Why is GaN-on-SiC more expensive than GaN-on-Si?
Because the SiC substrate is intrinsically harder and costlier to grow than silicon, and RF-grade SiC is mostly 150 mm while Si is 200 mm. More die per wafer plus a cheaper starting substrate is why GaN-on-Si epitaxial wafers sit at a structurally lower cost point.[10]
Which companies make GaN-on-SiC PAs for base stations?
The main suppliers are Sumitomo Electric, Qorvo, NXP, MACOM, Infineon and STMicroelectronics, with additional players in Asia. GaN-on-Si RF production is led by GlobalFoundries, X-FAB, MIT Lincoln Laboratory (R&D), and a growing list of Chinese and Taiwanese foundries.
Will GaN-on-Si replace GaN-on-SiC?
Not in 2026, and probably not this decade.

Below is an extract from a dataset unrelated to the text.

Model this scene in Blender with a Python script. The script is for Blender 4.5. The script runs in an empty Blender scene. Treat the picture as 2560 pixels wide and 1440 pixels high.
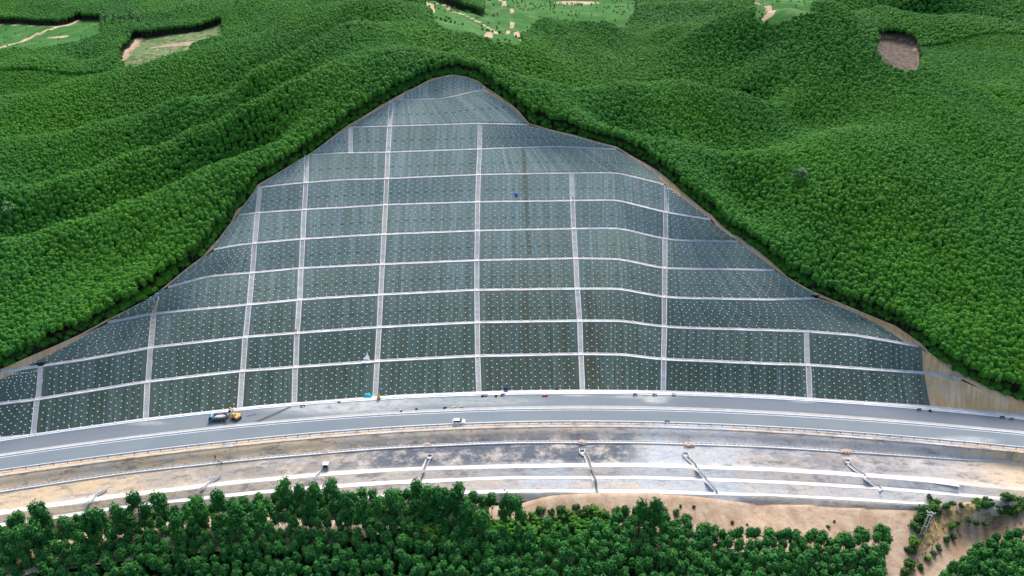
import bpy, bmesh, math, random
import numpy as np
from mathutils import Vector, Matrix
R = math.radians
sc = bpy.context.scene
random.seed(7); rng = np.random.default_rng(7)
COL = sc.collection

# ------------------------------------------------------------------ camera, sky, sun, exposure
H_CAM, PITCH, FPX = 159.0, 29.0, 1707.0
cam_d = bpy.data.cameras.new('camera'); cam = bpy.data.objects.new('camera', cam_d); COL.objects.link(cam)
cam.location = (0, 0, H_CAM); cam.rotation_euler = (R(90 - PITCH), 0, 0)
cam_d.sensor_width = 36.0; cam_d.lens = 36.0 * FPX / 2560.0
cam_d.clip_start = 1.0; cam_d.clip_end = 12000.0
sc.camera = cam
SUN_EL, SUN_AZ = 54.0, 8.0            # azimuth measured from +Y towards +X
w = bpy.data.worlds.new('World'); sc.world = w; w.use_nodes = True
nt = w.node_tree; bg = nt.nodes['Background']
sky = nt.nodes.new('ShaderNodeTexSky'); sky.sky_type = 'NISHITA'; sky.sun_disc = False
sky.sun_elevation = R(SUN_EL); sky.sun_rotation = R(SUN_AZ); sky.air_density = 1.0; sky.dust_density = 3.0; sky.ozone_density = 1.0
nt.links.new(sky.outputs[0], bg.inputs[0]); bg.inputs[1].default_value = 0.078
sl = bpy.data.lights.new('sun', 'SUN'); so = bpy.data.objects.new('sun', sl); COL.objects.link(so)
sl.energy = 1.5; sl.angle = R(24); sl.color = (1.0, 0.96, 0.9)
d = Vector((math.sin(R(SUN_AZ)) * math.cos(R(SUN_EL)), math.cos(R(SUN_AZ)) * math.cos(R(SUN_EL)), math.sin(R(SUN_EL))))
so.rotation_euler = d.to_track_quat('Z', 'Y').to_euler(); so.location = (0, 200, 600)
sc.view_settings.view_transform = 'Standard'; sc.view_settings.look = 'None'
sc.view_settings.exposure = 1.58; sc.view_settings.gamma = 1.0
try: sc.cycles.max_bounces = 5; sc.cycles.diffuse_bounces = 3; sc.cycles.glossy_bounces = 2; sc.cycles.transparent_max_bounces = 4
except Exception: pass

# ------------------------------------------------------------------ helpers
def tag(o, label=None, cat=None, group=None, kind=None):
    if label: o['label'] = label
    if cat: o['category'] = cat
    if group: o['group'] = group
    if kind: o['kind'] = kind
    return o
def link(o, parent=None):
    COL.objects.link(o)
    if parent is not None: o.parent = parent
    return o
def empty(name, loc, rz=0.0):
    o = bpy.data.objects.new(name, None); COL.objects.link(o); o.location = loc; o.rotation_euler = (0, 0, rz)
    o.empty_display_size = 0.5
    return o
def mesh_np(name, V, F, mat, parent=None, smooth=False):
    """V (n,3); F (m,4) or (m,3) int"""
    V = np.asarray(V, dtype=np.float32); F = np.asarray(F, dtype=np.int32)
    me = bpy.data.meshes.new(name)
    k = F.shape[1]
    me.vertices.add(len(V)); me.vertices.foreach_set('co', V.ravel())
    me.loops.add(F.size); me.loops.foreach_set('vertex_index', F.ravel())
    me.polygons.add(len(F)); me.polygons.foreach_set('loop_start', np.arange(0, F.size, k, dtype=np.int32))
    if smooth: me.polygons.foreach_set('use_smooth', np.ones(len(F), dtype=bool))
    me.update(calc_edges=True); me.validate()
    if mat: me.materials.append(mat)
    return link(bpy.data.objects.new(name, me), parent)
def grid_faces(nr, nc, flip=False):
    i = np.arange(nr - 1)[:, None]; j = np.arange(nc - 1)[None, :]
    a = (i * nc + j).ravel(); f = np.stack([a, a + 1, a + nc + 1, a + nc], 1)
    return f[:, ::-1] if flip else f
def attr(o, name, arr):
    a = o.data.attributes.new(name, 'FLOAT', 'POINT'); a.data.foreach_set('value', np.asarray(arr, dtype=np.float32))
def set_uv(o, UV, name='UVMap'):
    me = o.data; l = me.uv_layers.new(name=name)
    vi = np.zeros(len(me.loops), dtype=np.int32); me.loops.foreach_get('vertex_index', vi)
    l.data.foreach_set('uv', np.asarray(UV, dtype=np.float32)[vi].ravel())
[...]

The realistic 2026 outcome is coexistence: GaN-on-SiC stays dominant in high-power macro and defense RF; GaN-on-Si takes a growing share of mid-band Massive MIMO, small-cell and O-RAN PAs. The two platforms increasingly compete for the same socket only in the 2.5–6 GHz sweet spot.
What is an “epitaxial wafer” in this context?
An epitaxial wafer is the starting material: a substrate (Si or SiC) with a crystalline GaN/AlGaN stack grown on top via MOCVD. The PA die is fabricated from this epi wafer. Substrate choice — Si vs SiC — is what this entire 2026 debate is really about.
Outlook
2026 is not the year GaN-on-Si “wins” the communication base station PA market, and it is not the year GaN-on-SiC dies. It is the year the industry stops treating them as mutually exclusive. For whychip.com readers designing or sourcing RF front-ends in the 2.5–6 GHz band, the practical mandate is simple: know both PDKs, benchmark both on your real waveform, and price both into your 2026–2027 roadmap.